= PROMPT =
Copy each entry as it stands, leaving nothing out.

· · · · ·

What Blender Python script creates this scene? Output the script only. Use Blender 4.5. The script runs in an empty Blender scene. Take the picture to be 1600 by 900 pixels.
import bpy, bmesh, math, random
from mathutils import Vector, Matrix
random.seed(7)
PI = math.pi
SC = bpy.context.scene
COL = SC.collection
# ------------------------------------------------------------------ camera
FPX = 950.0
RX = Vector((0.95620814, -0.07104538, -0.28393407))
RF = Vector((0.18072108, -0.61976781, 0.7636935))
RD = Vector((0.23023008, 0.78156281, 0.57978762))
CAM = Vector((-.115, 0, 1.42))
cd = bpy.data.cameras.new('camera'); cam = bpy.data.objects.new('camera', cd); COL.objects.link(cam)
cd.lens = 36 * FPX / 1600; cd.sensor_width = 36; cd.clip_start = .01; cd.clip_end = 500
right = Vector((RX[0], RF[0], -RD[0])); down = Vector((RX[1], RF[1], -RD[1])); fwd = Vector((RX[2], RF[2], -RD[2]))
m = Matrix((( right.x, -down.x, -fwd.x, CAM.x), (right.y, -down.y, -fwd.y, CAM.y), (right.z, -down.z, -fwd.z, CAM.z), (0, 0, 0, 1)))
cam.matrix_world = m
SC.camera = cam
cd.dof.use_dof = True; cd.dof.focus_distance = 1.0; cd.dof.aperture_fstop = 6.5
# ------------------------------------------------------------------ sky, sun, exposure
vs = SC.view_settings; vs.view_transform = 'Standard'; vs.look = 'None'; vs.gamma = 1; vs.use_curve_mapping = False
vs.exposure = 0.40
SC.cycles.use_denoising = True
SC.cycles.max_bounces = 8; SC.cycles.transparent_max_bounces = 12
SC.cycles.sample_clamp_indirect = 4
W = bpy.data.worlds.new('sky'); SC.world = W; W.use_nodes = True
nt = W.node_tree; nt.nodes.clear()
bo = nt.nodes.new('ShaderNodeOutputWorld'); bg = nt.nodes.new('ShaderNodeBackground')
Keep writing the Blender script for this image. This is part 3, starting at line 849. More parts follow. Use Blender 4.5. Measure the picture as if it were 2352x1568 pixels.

· · · · ·

= SOLVED PROBLEM =
What Blender Python script creates this scene? Output the script only. Use Blender 4.5. The script runs in an empty Blender scene. Take the picture to be 1600 by 900 pixels.
import bpy, bmesh, math, random
from mathutils import Vector, Matrix
random.seed(7)
PI = math.pi
SC = bpy.context.scene
COL = SC.collection
# ------------------------------------------------------------------ camera
FPX = 950.0
RX = Vector((0.95620814, -0.07104538, -0.28393407))
RF = Vector((0.18072108, -0.61976781, 0.7636935))
RD = Vector((0.23023008, 0.78156281, 0.57978762))
CAM = Vector((-.115, 0, 1.42))
cd = bpy.data.cameras.new('camera'); cam = bpy.data.objects.new('camera', cd); COL.objects.link(cam)
cd.lens = 36 * FPX / 1600; cd.sensor_width = 36; cd.clip_start = .01; cd.clip_end = 500
right = Vector((RX[0], RF[0], -RD[0])); down = Vector((RX[1], RF[1], -RD[1])); fwd = Vector((RX[2], RF[2], -RD[2]))
m = Matrix((( right.x, -down.x, -fwd.x, CAM.x), (right.y, -down.y, -fwd.y, CAM.y), (right.z, -down.z, -fwd.z, CAM.z), (0, 0, 0, 1)))
cam.matrix_world = m
SC.camera = cam
cd.dof.use_dof = True; cd.dof.focus_distance = 1.0; cd.dof.aperture_fstop = 6.5
# ------------------------------------------------------------------ sky, sun, exposure
vs = SC.view_settings; vs.view_transform = 'Standard'; vs.look = 'None'; vs.gamma = 1; vs.use_curve_mapping = False
vs.exposure = 0.40
SC.cycles.use_denoising = True
SC.cycles.max_bounces = 8; SC.cycles.transparent_max_bounces = 12
SC.cycles.sample_clamp_indirect = 4
W = bpy.data.worlds.new('sky'); SC.world = W; W.use_nodes = True
nt = W.node_tree; nt.nodes.clear()
bo = nt.nodes.new('ShaderNodeOutputWorld'); bg = nt.nodes.new('ShaderNodeBackground')
Keep writing the Blender script for this image. This is part 3, starting at line 849. More parts follow. Use Blender 4.5. Measure the picture as if it were 2352x1568 pixels.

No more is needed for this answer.